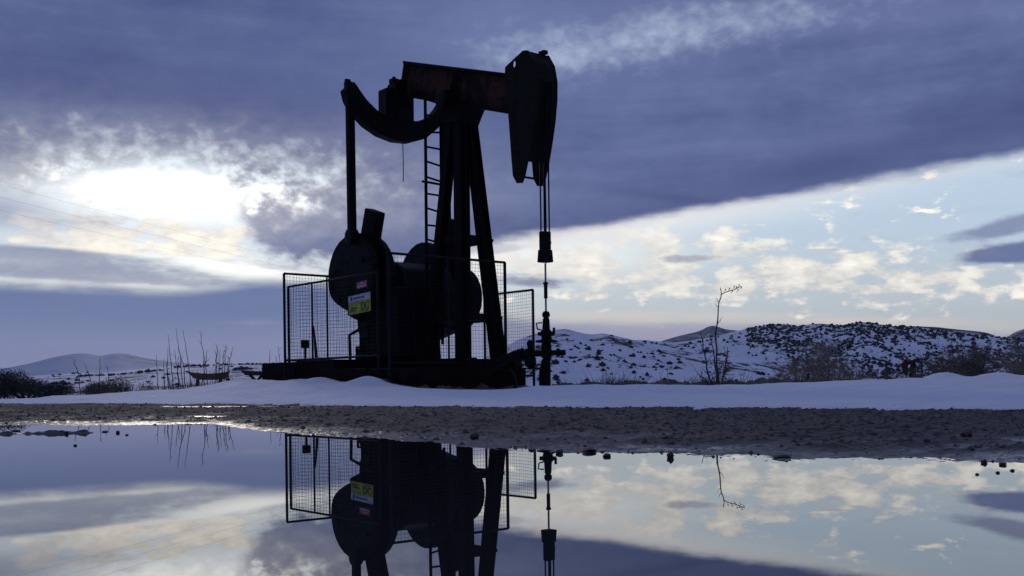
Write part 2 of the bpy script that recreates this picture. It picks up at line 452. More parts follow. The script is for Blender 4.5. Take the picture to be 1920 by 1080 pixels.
def grid_mesh(name, X, Y, Z, mat, keep=None, smooth=True):
    r, c = X.shape
    co = np.stack([X, Y, Z], -1).reshape(-1, 3)
    idx = np.arange(r*c).reshape(r, c)
    q = np.stack([idx[:-1, :-1], idx[:-1, 1:], idx[1:, 1:], idx[1:, :-1]], -1).reshape(-1, 4)
    if keep is not None:
        k = keep.reshape(-1); q = q[k[q].any(1)]
        used = np.zeros(r*c, bool); used[q.reshape(-1)] = True
        remap = np.cumsum(used) - 1; co = co[used]; q = remap[q]
    me = bpy.data.meshes.new(name)
    me.vertices.add(len(co)); me.vertices.foreach_set('co', co.astype(np.float32).reshape(-1))
    me.loops.add(len(q)*4); me.loops.foreach_set('vertex_index', q.astype(np.int32).reshape(-1))
    me.polygons.add(len(q)); me.polygons.foreach_set('loop_start', np.arange(0, len(q)*4, 4, dtype=np.int32))
    me.polygons.foreach_set('use_smooth', np.full(len(q), smooth))
    me.update(calc_edges=True); me.validate()
    me.materials.append(mat)
    o = bpy.data.objects.new(name, me); return link(o)
def sst(x, a, b):
    u = np.clip((x-a)/(b-a), 0, 1); return u*u*(3-2*u)

# far shore of the puddle and the foot of the snow, as plan curves over X/Y
T_shore = [(-1.6, 8.4), (-.70, 7.9), (-.48, 7.2), (-.35, 7.0), (-.28, 6.7), (-.245, 6.0), (-.215, 5.45), (-.12, 4.75), (-.03, 4.0), (.06, 3.62), (.145, 3.42), (.27, 3.13), (.48, 2.93), (.8, 2.7), (1.6, 2.2)]
T_snow = [(-1.6, 19), (-.75, 18.5), (-.48, 16.2), (-.35, 14.6), (-.20, 12.4), (-.13, 10.6), (0, 9.5), (.15, 8.6), (.3, 7.7), (.47, 6.8), (.75, 5.9), (1.6, 4.6)]
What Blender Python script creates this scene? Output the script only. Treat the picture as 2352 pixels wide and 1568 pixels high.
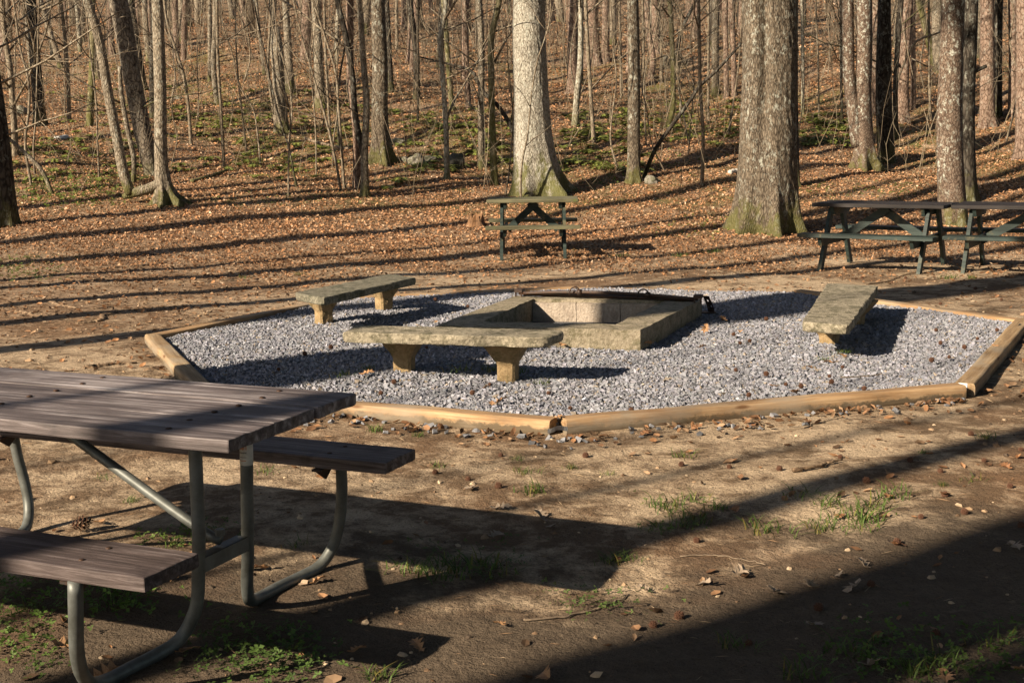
import bpy, bmesh, math, random
import numpy as np
from mathutils import Vector, Matrix, noise as mnoise

rng = np.random.default_rng(7)
random.seed(7)
S = bpy.context.scene
for o in list(bpy.data.objects):
    bpy.data.objects.remove(o)
COL = S.collection

# ------------------------------------------------------------------ camera
FPX, CH, PITCH, ROLL = 3181.5, 1.619, 0.1571, -0.0131
PW, PH = 2352.0, 1568.0
cp, sp = math.cos(PITCH), math.sin(PITCH)
cr, sr = math.cos(ROLL), math.sin(ROLL)
right0, up0, fwd = Vector((1, 0, 0)), Vector((0, sp, cp)), Vector((0, cp, -sp))
right = cr * right0 + sr * up0
up = -sr * right0 + cr * up0
cam_d = bpy.data.cameras.new('camera')
cam = bpy.data.objects.new('camera', cam_d)
COL.objects.link(cam)
M = Matrix((right, up, -fwd)).transposed().to_4x4()
M.translation = Vector((0, 0, CH))
cam.matrix_world = M
cam_d.sensor_width = 36.0
cam_d.lens = FPX / PW * 36.0
cam_d.clip_start = 0.05
cam_d.clip_end = 1000
S.camera = cam

# ------------------------------------------------------------------ light
SUN_AZ, SUN_EL = 52.0, 28.0          # azimuth the light travels towards (from +Y to +X), elevation
w = bpy.data.worlds.new('World')
S.world = w
w.use_nodes = True
nt = w.node_tree
sky = nt.nodes.new('ShaderNodeTexSky')
sky.sky_type = 'NISHITA'
sky.sun_disc = False
sky.sun_elevation = math.radians(SUN_EL)
sky.sun_rotation = math.radians(SUN_AZ + 180)
bg = nt.nodes['Background']
bg.inputs[1].default_value = 0.05
nt.links.new(sky.outputs[0], bg.inputs[0])
sd = bpy.data.lights.new('sun', 'SUN')
sd.energy = 5.0
sd.angle = math.radians(0.53)
sd.color = (1.0, 0.85, 0.65)
sun = bpy.data.objects.new('sun', sd)
COL.objects.link(sun)
a, e = math.radians(SUN_AZ), math.radians(SUN_EL)
LDIR = Vector((math.sin(a) * math.cos(e), math.cos(a) * math.cos(e), -math.sin(e)))
sun.rotation_euler = LDIR.to_track_quat('-Z', 'Y').to_euler()
S.view_settings.view_transform = 'Standard'
S.view_settings.look = 'None'
S.view_settings.exposure = 1.1
S.view_settings.gamma = 1.0
S.cycles.use_denoising = True
S.cycles.max_bounces = 6
S.cycles.diffuse_bounces = 1


# ------------------------------------------------------------------ helpers
def ray(px, py):
    X, Y = px - PW / 2, py - PH / 2
    X, Y = cr * X + sr * Y, -sr * X + cr * Y
    vx, vz = X / FPX, -Y / FPX
    return np.array([vx, cp + vz * sp, -sp + vz * cp])


CAM = np.array([0, 0, CH])


def ground(px, py, z=0.0):
    r = ray(px, py)
    return CAM + r * (z - CH) / r[2]


def sstep(t):
    t = np.clip(t, 0, 1)
    return t * t * (3 - 2 * t)


def terr(x, y):
    x = np.asarray(x, float)
    y = np.asarray(y, float)
    z = -0.2 * sstep((y - 11) / 8)
    t = (y - (22.0 + 0.06 * x + 0.9 * np.sin(x * 0.33 + 1))) / 2.5
    z = z + 0.150 * 2.5 * np.logaddexp(0, np.clip(t, -40, 400))
    hm = sstep((y - 20) / 12)
    z = z + hm * (0.16 * np.sin(x * .41 + y * .23) + 0.12 * np.sin(x * .83 - y * .37 + 2) + 0.06 * np.sin(x * 1.7 + y * 1.3))
    m = 0.4 + 0.6 * sstep((np.hypot(x - .6, y - 10.2) - 3.6) / 2)
    z = z + m * (0.012 * np.sin(x * 1.9 + .7 * y) + 0.010 * np.sin(2.3 * y - 1.1 * x + 1) + .006 * np.sin(5.1 * x + 3.3 * y))
    # right bank behind the tables
    z = z + 0.035 * np.clip(x - 7, 0, 30) * sstep((y - 18) / 10)
    return z


def hit(px, py):
    r = ray(px, py)
    t = 3.0
    while t < 160:
        P = CAM + r * t
        if P[2] < terr(P[0], P[1]):
            lo, hi = t - max(.05, t * .01), t
            for _ in range(25):
                m = (lo + hi) / 2
                Q = CAM + r * m
                if Q[2] < terr(Q[0], Q[1]):
                    hi = m
                else:
                    lo = m
            return CAM + r * hi
        t += max(.05, t * .01)
    return CAM + r * 120


def link(o, parent=None):
    COL.objects.link(o)
    if parent is not None:
        o.parent = parent
    return o


def tag(o, label=None, cat=None, group=None, kind=None):
    if label: o['label'] = label
    if cat: o['category'] = cat
    if group: o['group'] = group
    if kind: o['kind'] = kind
    return o


def empty(name, loc, rz=0.0):
    o = bpy.data.objects.new(name, None)
    o.location = loc
    o.rotation_euler = (0, 0, rz)
    o.empty_display_size = .1
    return link(o)


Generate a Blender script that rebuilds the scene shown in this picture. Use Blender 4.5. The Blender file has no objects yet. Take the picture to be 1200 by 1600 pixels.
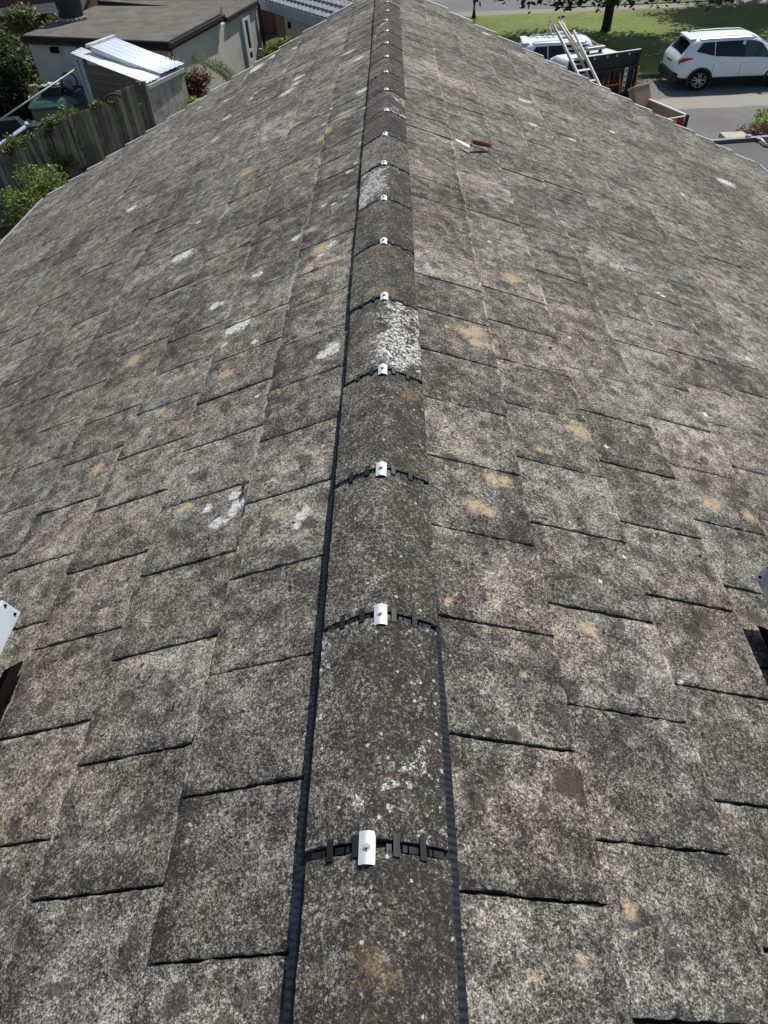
★ ★ ★ ★ ★ ★ ★
Instructions to follow: Write out the listing above again, exactly, but with no pictures in the copy.

Completed exercise:
Write part 2 of the bpy script that recreates this picture. It picks up at line 452. More parts follow. The script is for Blender 4.5. Take the picture to be 1920 by 1080 pixels.
def grid_mesh(name, X, Y, Z, mat, keep=None, smooth=True):
    r, c = X.shape
    co = np.stack([X, Y, Z], -1).reshape(-1, 3)
    idx = np.arange(r*c).reshape(r, c)
    q = np.stack([idx[:-1, :-1], idx[:-1, 1:], idx[1:, 1:], idx[1:, :-1]], -1).reshape(-1, 4)
    if keep is not None:
        k = keep.reshape(-1); q = q[k[q].any(1)]
        used = np.zeros(r*c, bool); used[q.reshape(-1)] = True
        remap = np.cumsum(used) - 1; co = co[used]; q = remap[q]
    me = bpy.data.meshes.new(name)
    me.vertices.add(len(co)); me.vertices.foreach_set('co', co.astype(np.float32).reshape(-1))
    me.loops.add(len(q)*4); me.loops.foreach_set('vertex_index', q.astype(np.int32).reshape(-1))
    me.polygons.add(len(q)); me.polygons.foreach_set('loop_start', np.arange(0, len(q)*4, 4, dtype=np.int32))
    me.polygons.foreach_set('use_smooth', np.full(len(q), smooth))
    me.update(calc_edges=True); me.validate()
    me.materials.append(mat)
    o = bpy.data.objects.new(name, me); return link(o)
def sst(x, a, b):
    u = np.clip((x-a)/(b-a), 0, 1); return u*u*(3-2*u)

# far shore of the puddle and the foot of the snow, as plan curves over X/Y
T_shore = [(-1.6, 8.4), (-.70, 7.9), (-.48, 7.2), (-.35, 7.0), (-.28, 6.7), (-.245, 6.0), (-.215, 5.45), (-.12, 4.75), (-.03, 4.0), (.06, 3.62), (.145, 3.42), (.27, 3.13), (.48, 2.93), (.8, 2.7), (1.6, 2.2)]
T_snow = [(-1.6, 19), (-.75, 18.5), (-.48, 16.2), (-.35, 14.6), (-.20, 12.4), (-.13, 10.6), (0, 9.5), (.15, 8.6), (.3, 7.7), (.47, 6.8), (.75, 5.9), (1.6, 4.6)]
What Blender Python script creates this scene? Output the script only. Treat the picture as 2352 pixels wide and 1568 pixels high.
import bpy, bmesh, math, random
import numpy as np
from mathutils import Vector, Matrix, noise as mnoise

rng = np.random.default_rng(7)
random.seed(7)
S = bpy.context.scene
for o in list(bpy.data.objects):
    bpy.data.objects.remove(o)
COL = S.collection

# ------------------------------------------------------------------ camera
FPX, CH, PITCH, ROLL = 3181.5, 1.619, 0.1571, -0.0131
PW, PH = 2352.0, 1568.0
cp, sp = math.cos(PITCH), math.sin(PITCH)
cr, sr = math.cos(ROLL), math.sin(ROLL)
right0, up0, fwd = Vector((1, 0, 0)), Vector((0, sp, cp)), Vector((0, cp, -sp))
right = cr * right0 + sr * up0
up = -sr * right0 + cr * up0
cam_d = bpy.data.cameras.new('camera')
cam = bpy.data.objects.new('camera', cam_d)
COL.objects.link(cam)
M = Matrix((right, up, -fwd)).transposed().to_4x4()
M.translation = Vector((0, 0, CH))
cam.matrix_world = M
cam_d.sensor_width = 36.0
cam_d.lens = FPX / PW * 36.0
cam_d.clip_start = 0.05
cam_d.clip_end = 1000
S.camera = cam

# ------------------------------------------------------------------ light
SUN_AZ, SUN_EL = 52.0, 28.0          # azimuth the light travels towards (from +Y to +X), elevation
w = bpy.data.worlds.new('World')
S.world = w
w.use_nodes = True
nt = w.node_tree
sky = nt.nodes.new('ShaderNodeTexSky')
sky.sky_type = 'NISHITA'
sky.sun_disc = False
sky.sun_elevation = math.radians(SUN_EL)
sky.sun_rotation = math.radians(SUN_AZ + 180)
bg = nt.nodes['Background']
bg.inputs[1].default_value = 0.05
nt.links.new(sky.outputs[0], bg.inputs[0])
sd = bpy.data.lights.new('sun', 'SUN')
sd.energy = 5.0
sd.angle = math.radians(0.53)
sd.color = (1.0, 0.85, 0.65)
sun = bpy.data.objects.new('sun', sd)
COL.objects.link(sun)
a, e = math.radians(SUN_AZ), math.radians(SUN_EL)
LDIR = Vector((math.sin(a) * math.cos(e), math.cos(a) * math.cos(e), -math.sin(e)))
sun.rotation_euler = LDIR.to_track_quat('-Z', 'Y').to_euler()
S.view_settings.view_transform = 'Standard'
S.view_settings.look = 'None'
S.view_settings.exposure = 1.1
S.view_settings.gamma = 1.0
S.cycles.use_denoising = True
S.cycles.max_bounces = 6
S.cycles.diffuse_bounces = 1


# ------------------------------------------------------------------ helpers
def ray(px, py):
    X, Y = px - PW / 2, py - PH / 2
    X, Y = cr * X + sr * Y, -sr * X + cr * Y
    vx, vz = X / FPX, -Y / FPX
    return np.array([vx, cp + vz * sp, -sp + vz * cp])


CAM = np.array([0, 0, CH])


def ground(px, py, z=0.0):
    r = ray(px, py)
    return CAM + r * (z - CH) / r[2]


def sstep(t):
    t = np.clip(t, 0, 1)
    return t * t * (3 - 2 * t)


def terr(x, y):
    x = np.asarray(x, float)
    y = np.asarray(y, float)
    z = -0.2 * sstep((y - 11) / 8)
    t = (y - (22.0 + 0.06 * x + 0.9 * np.sin(x * 0.33 + 1))) / 2.5
    z = z + 0.150 * 2.5 * np.logaddexp(0, np.clip(t, -40, 400))
    hm = sstep((y - 20) / 12)
    z = z + hm * (0.16 * np.sin(x * .41 + y * .23) + 0.12 * np.sin(x * .83 - y * .37 + 2) + 0.06 * np.sin(x * 1.7 + y * 1.3))
    m = 0.4 + 0.6 * sstep((np.hypot(x - .6, y - 10.2) - 3.6) / 2)
    z = z + m * (0.012 * np.sin(x * 1.9 + .7 * y) + 0.010 * np.sin(2.3 * y - 1.1 * x + 1) + .006 * np.sin(5.1 * x + 3.3 * y))
    # right bank behind the tables
    z = z + 0.035 * np.clip(x - 7, 0, 30) * sstep((y - 18) / 10)
    return z


def hit(px, py):
    r = ray(px, py)
    t = 3.0
    while t < 160:
        P = CAM + r * t
        if P[2] < terr(P[0], P[1]):
            lo, hi = t - max(.05, t * .01), t
            for _ in range(25):
                m = (lo + hi) / 2
                Q = CAM + r * m
                if Q[2] < terr(Q[0], Q[1]):
                    hi = m
                else:
                    lo = m
            return CAM + r * hi
        t += max(.05, t * .01)
    return CAM + r * 120


def link(o, parent=None):
    COL.objects.link(o)
    if parent is not None:
        o.parent = parent
    return o


def tag(o, label=None, cat=None, group=None, kind=None):
    if label: o['label'] = label
    if cat: o['category'] = cat
    if group: o['group'] = group
    if kind: o['kind'] = kind
    return o


def empty(name, loc, rz=0.0):
    o = bpy.data.objects.new(name, None)
    o.location = loc
    o.rotation_euler = (0, 0, rz)
    o.empty_display_size = .1
    return link(o)


Generate a Blender script that rebuilds the scene shown in this picture. Use Blender 4.5. The Blender file has no objects yet. Take the picture to be 1200 by 1600 pixels.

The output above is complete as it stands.